(Stored entries)
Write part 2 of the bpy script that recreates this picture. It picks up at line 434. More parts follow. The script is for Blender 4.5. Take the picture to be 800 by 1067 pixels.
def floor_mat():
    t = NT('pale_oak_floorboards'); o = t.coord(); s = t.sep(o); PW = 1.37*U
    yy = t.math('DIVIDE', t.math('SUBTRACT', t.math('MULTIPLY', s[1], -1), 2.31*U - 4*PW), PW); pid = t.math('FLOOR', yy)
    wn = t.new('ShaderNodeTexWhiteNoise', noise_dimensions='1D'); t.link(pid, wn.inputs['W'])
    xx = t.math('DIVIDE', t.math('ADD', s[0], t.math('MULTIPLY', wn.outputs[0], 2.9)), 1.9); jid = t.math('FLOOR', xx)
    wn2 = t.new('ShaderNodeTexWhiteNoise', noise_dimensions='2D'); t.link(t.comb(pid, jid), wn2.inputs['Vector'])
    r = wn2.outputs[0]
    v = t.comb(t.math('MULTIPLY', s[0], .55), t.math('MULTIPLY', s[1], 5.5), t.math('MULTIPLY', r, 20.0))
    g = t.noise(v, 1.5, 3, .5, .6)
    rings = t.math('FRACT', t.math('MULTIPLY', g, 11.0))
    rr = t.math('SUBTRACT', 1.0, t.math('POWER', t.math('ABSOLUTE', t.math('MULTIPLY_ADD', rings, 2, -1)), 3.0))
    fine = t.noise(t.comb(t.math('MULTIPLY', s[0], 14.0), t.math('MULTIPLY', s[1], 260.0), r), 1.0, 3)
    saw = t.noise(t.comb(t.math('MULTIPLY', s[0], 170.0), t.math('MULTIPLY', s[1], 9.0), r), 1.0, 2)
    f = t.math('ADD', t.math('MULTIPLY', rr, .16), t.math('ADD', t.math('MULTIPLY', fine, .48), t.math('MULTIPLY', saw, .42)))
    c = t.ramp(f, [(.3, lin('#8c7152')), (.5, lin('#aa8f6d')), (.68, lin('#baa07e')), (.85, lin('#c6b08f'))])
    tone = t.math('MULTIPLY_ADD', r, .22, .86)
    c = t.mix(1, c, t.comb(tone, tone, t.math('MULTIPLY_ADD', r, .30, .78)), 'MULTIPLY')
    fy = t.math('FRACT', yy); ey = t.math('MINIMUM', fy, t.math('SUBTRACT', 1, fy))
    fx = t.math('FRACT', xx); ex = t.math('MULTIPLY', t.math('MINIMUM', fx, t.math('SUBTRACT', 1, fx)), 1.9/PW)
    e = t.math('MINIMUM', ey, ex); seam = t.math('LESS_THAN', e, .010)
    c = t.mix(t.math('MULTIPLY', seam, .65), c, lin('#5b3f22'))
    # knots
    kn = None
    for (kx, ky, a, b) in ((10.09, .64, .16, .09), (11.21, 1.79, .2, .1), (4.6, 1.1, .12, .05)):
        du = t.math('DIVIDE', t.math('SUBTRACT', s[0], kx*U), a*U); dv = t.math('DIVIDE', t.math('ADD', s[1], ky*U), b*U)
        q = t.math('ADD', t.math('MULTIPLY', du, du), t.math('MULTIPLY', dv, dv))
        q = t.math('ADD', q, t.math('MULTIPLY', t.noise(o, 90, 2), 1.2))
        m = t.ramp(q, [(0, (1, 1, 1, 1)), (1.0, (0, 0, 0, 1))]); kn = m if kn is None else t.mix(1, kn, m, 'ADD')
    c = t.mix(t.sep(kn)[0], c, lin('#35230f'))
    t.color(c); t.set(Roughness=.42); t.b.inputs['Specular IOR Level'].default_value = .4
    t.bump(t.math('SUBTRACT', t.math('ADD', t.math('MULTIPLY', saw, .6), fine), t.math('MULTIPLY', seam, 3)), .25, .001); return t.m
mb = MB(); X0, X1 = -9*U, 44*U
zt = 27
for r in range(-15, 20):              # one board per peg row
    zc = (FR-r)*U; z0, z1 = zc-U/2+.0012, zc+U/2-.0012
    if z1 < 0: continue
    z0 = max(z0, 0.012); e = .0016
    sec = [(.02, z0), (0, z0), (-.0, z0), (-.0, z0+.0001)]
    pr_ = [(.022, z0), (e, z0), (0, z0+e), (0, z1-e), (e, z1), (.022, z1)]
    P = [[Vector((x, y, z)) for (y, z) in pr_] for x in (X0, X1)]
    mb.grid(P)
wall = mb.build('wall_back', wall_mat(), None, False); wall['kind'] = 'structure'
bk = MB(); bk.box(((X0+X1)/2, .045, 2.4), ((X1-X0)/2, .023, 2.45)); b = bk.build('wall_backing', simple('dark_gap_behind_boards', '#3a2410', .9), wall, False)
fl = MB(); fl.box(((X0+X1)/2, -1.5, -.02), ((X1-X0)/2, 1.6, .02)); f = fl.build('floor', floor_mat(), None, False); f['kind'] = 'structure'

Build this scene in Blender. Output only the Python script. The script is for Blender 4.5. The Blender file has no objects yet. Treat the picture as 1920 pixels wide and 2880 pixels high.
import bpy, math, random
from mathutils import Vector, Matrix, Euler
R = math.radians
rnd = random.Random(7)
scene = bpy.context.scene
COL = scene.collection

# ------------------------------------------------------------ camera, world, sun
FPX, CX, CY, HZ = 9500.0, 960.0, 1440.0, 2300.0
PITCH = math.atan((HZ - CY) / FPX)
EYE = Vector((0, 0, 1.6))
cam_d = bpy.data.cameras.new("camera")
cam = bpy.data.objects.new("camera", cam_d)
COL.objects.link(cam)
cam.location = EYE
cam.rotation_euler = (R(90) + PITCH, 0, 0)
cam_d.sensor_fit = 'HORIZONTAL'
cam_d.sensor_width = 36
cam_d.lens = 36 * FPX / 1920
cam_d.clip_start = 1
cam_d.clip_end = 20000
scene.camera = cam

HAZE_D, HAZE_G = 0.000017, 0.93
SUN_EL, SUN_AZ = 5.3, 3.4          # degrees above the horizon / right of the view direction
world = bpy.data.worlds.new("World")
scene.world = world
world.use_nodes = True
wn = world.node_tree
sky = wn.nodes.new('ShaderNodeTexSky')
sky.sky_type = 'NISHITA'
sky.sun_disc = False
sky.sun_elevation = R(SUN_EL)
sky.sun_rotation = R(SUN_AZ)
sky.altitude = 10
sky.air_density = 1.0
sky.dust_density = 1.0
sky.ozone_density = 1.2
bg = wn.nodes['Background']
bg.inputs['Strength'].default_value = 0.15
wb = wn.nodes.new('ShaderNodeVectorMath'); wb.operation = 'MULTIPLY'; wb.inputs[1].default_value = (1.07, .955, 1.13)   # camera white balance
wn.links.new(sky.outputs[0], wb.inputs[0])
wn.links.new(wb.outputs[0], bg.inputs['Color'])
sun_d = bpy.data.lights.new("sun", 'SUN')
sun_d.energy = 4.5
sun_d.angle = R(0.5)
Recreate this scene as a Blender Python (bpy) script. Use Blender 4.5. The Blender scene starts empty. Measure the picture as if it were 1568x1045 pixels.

> [Prompt] Return the lines from the line containing "Build this scene" to the end of the entries above, exactly as they appear and with no other output.

> [Correct result]
Build this scene in Blender. Output only the Python script. The script is for Blender 4.5. The Blender file has no objects yet. Treat the picture as 1920 pixels wide and 2880 pixels high.
import bpy, math, random
from mathutils import Vector, Matrix, Euler
R = math.radians
rnd = random.Random(7)
scene = bpy.context.scene
COL = scene.collection

# ------------------------------------------------------------ camera, world, sun
FPX, CX, CY, HZ = 9500.0, 960.0, 1440.0, 2300.0
PITCH = math.atan((HZ - CY) / FPX)
EYE = Vector((0, 0, 1.6))
cam_d = bpy.data.cameras.new("camera")
cam = bpy.data.objects.new("camera", cam_d)
COL.objects.link(cam)
cam.location = EYE
cam.rotation_euler = (R(90) + PITCH, 0, 0)
cam_d.sensor_fit = 'HORIZONTAL'
cam_d.sensor_width = 36
cam_d.lens = 36 * FPX / 1920
cam_d.clip_start = 1
cam_d.clip_end = 20000
scene.camera = cam

HAZE_D, HAZE_G = 0.000017, 0.93
SUN_EL, SUN_AZ = 5.3, 3.4          # degrees above the horizon / right of the view direction
world = bpy.data.worlds.new("World")
scene.world = world
world.use_nodes = True
wn = world.node_tree
sky = wn.nodes.new('ShaderNodeTexSky')
sky.sky_type = 'NISHITA'
sky.sun_disc = False
sky.sun_elevation = R(SUN_EL)
sky.sun_rotation = R(SUN_AZ)
sky.altitude = 10
sky.air_density = 1.0
sky.dust_density = 1.0
sky.ozone_density = 1.2
bg = wn.nodes['Background']
bg.inputs['Strength'].default_value = 0.15
wb = wn.nodes.new('ShaderNodeVectorMath'); wb.operation = 'MULTIPLY'; wb.inputs[1].default_value = (1.07, .955, 1.13)   # camera white balance
wn.links.new(sky.outputs[0], wb.inputs[0])
wn.links.new(wb.outputs[0], bg.inputs['Color'])
sun_d = bpy.data.lights.new("sun", 'SUN')
sun_d.energy = 4.5
sun_d.angle = R(0.5)
Recreate this scene as a Blender Python (bpy) script. Use Blender 4.5. The Blender scene starts empty. Measure the picture as if it were 1568x1045 pixels.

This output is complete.